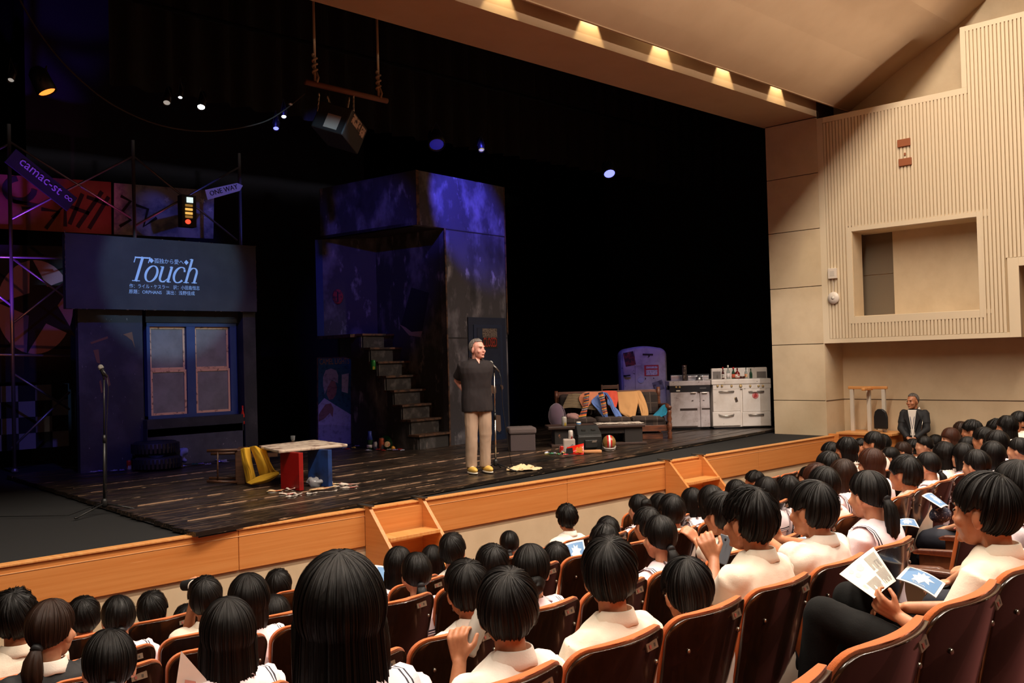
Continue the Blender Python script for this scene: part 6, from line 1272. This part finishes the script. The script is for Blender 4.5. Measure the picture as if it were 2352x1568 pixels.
m = MB(); m.box(SP(1400, 990, 0).x, SP(1535, 990, 0).x+.0, .04, .09, SP(1500, 990, .04).z, SP(1500, 976, .04).z); m.build('front_rail', tw, sofa, bevel=.006)
m = MB(); m.box(SP(1476, 1000, .1).x, SP(1523, 1000, .1).x, .1, .5, 0.0, SP(1500, 995, .1).z); m.build('drawer_box', tw, sofa, bevel=.006)
def spindle(p, h, r, nm='leg'):
    pf_ = [(r*.7, 0), (r, h*.03), (r*.75, h*.12), (r*1.05, h*.2), (r*.6, h*.27), (r, h*.36), (r, h*.5), (r*.62, h*.56), (r*1.05, h*.66), (r*.7, h*.78), (r*.95, h*.86), (r*.8, h)]
    m = MB(); m.lathe(pf_, 14, Matrix.Translation(p)); return m.build(nm, tw, sofa, True)
fr_x = SP(1539, 1008, 0).x; fl_x = SP(1272, 1008, 0).x; za = SP(1541, 938, 0).z
spindle((fr_x, 0, 0), za, .042); spindle((fl_x, 0, 0), za, .042); spindle((xr+.03, .78, 0), SP(1513, 888, .78).z, .038, 'back_post'); spindle((xl-.03, .78, 0), SP(1279, 898, .78).z, .038, 'back_post')
for x, x2 in ((fr_x, xr+.03), (fl_x, xl-.03)): m = MB(); m.tube([(x, -.05, za+.02), (x*.7+x2*.3, .2, za+.045), (x2, .74, za+.02)], [.035, .042, .035], 12); m.build('arm', tw, sofa, True)
def garment(nm, label, cat, rows, mt, th=.012, sub=2, extra=None, amp=.006):
    t = fthing(nm, label, cat, so); cloth('cloth', rows, mt, t, so, th, sub, amp, len(label)); return t
def onback(pts): return [(u, v, .60 if v < 905 else .46+.001*(940-v)) for u, v in pts]
def B(*cols): return [[(u, v, max(.44, min(.62, .62-.18*(v-895)/60.)) - o) for u, v, o in c] for c in cols]
olive = mat('striped_olive', rgb(120, 100, 76), .9)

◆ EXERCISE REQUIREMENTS
Go through the data above and transcribe it in full, omitting any image.

◆ RESULT FOR THIS EXERCISE
Continue the Blender Python script for this scene: part 6, from line 1272. This part finishes the script. The script is for Blender 4.5. Measure the picture as if it were 2352x1568 pixels.
m = MB(); m.box(SP(1400, 990, 0).x, SP(1535, 990, 0).x+.0, .04, .09, SP(1500, 990, .04).z, SP(1500, 976, .04).z); m.build('front_rail', tw, sofa, bevel=.006)
m = MB(); m.box(SP(1476, 1000, .1).x, SP(1523, 1000, .1).x, .1, .5, 0.0, SP(1500, 995, .1).z); m.build('drawer_box', tw, sofa, bevel=.006)
def spindle(p, h, r, nm='leg'):
    pf_ = [(r*.7, 0), (r, h*.03), (r*.75, h*.12), (r*1.05, h*.2), (r*.6, h*.27), (r, h*.36), (r, h*.5), (r*.62, h*.56), (r*1.05, h*.66), (r*.7, h*.78), (r*.95, h*.86), (r*.8, h)]
    m = MB(); m.lathe(pf_, 14, Matrix.Translation(p)); return m.build(nm, tw, sofa, True)
fr_x = SP(1539, 1008, 0).x; fl_x = SP(1272, 1008, 0).x; za = SP(1541, 938, 0).z
spindle((fr_x, 0, 0), za, .042); spindle((fl_x, 0, 0), za, .042); spindle((xr+.03, .78, 0), SP(1513, 888, .78).z, .038, 'back_post'); spindle((xl-.03, .78, 0), SP(1279, 898, .78).z, .038, 'back_post')
for x, x2 in ((fr_x, xr+.03), (fl_x, xl-.03)): m = MB(); m.tube([(x, -.05, za+.02), (x*.7+x2*.3, .2, za+.045), (x2, .74, za+.02)], [.035, .042, .035], 12); m.build('arm', tw, sofa, True)
def garment(nm, label, cat, rows, mt, th=.012, sub=2, extra=None, amp=.006):
    t = fthing(nm, label, cat, so); cloth('cloth', rows, mt, t, so, th, sub, amp, len(label)); return t
def onback(pts): return [(u, v, .60 if v < 905 else .46+.001*(940-v)) for u, v in pts]
def B(*cols): return [[(u, v, max(.44, min(.62, .62-.18*(v-895)/60.)) - o) for u, v, o in c] for c in cols]
olive = mat('striped_olive', rgb(120, 100, 76), .9)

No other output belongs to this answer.